I am learning to trust people more but still no one knows the whole truth. The closest thing I have to a best friend would be my friend, Julia. We met in December when we both attended the same concert in Arizona. That concert has changed me in so many ways that I can’t even describe them all. Anyways…we kept in touch via twitter and texts. She visited Vegas in January and I actually stayed with her in the hotel. For me that was the biggest step ever because here I was staying with someone I didn’t know and for all I knew she was gonna kill me in my sleep.
Thankfully I am still here, duh. After her visit I felt different. It’s strange but I had this feeling that she was a different kinda person. Someone who puts others before themselves and someone who loves people before they even meet them. I was right on all accounts :) In a lot of ways Julia is like me, the sister I never had. We have the same musical choices, we believe in the same things, we treat others the way we want to be treated, but most importantly we believe that love is the ultimate power. Wither it is love for family, love for people, or love that comes from God. Love is the ultimate power and most times it is ignored.

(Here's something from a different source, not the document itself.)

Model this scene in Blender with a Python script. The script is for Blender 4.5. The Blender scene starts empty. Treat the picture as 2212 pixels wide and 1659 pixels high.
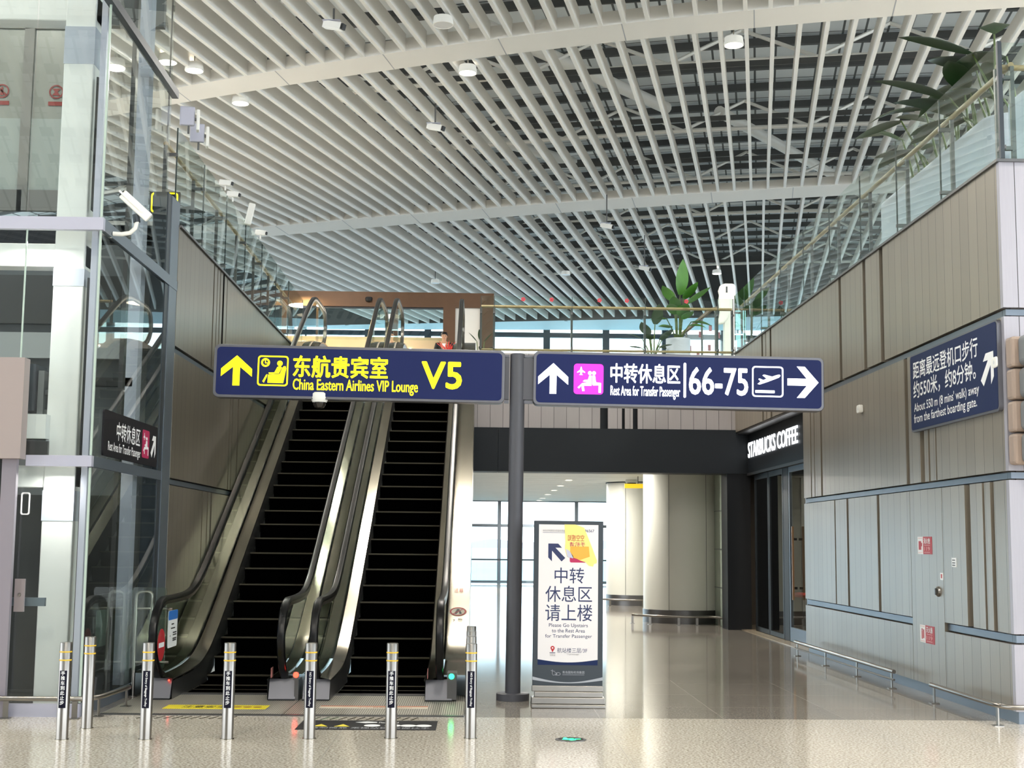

In other news I am buying a house. Yes I said buying a house at the young age of 24. To be completely honest I am scared to death about it. At times I feel like this is a stupid and rash decision and at other times I believe that I am doing the best thing for myself and the future. Julia is going to be one of my roommates and I am 100% ready for her to be within knocking distance.
People enter our lives, sometimes for only just a moment but, it’s those moments that we should stop and appreciate. Stop and thinking about who we just met and why. If we do that then maybe the world wouldn’t be such a lonely place sometimes. This world is so big and yet it is so small because everyone we meet knows someone else, and they know someone, and those people know other people, and so on and so on. It is a never ending cycle of people and love. I think that is just an amazing thing to realize!
I am starting to believe once again that I was called to be a photographer.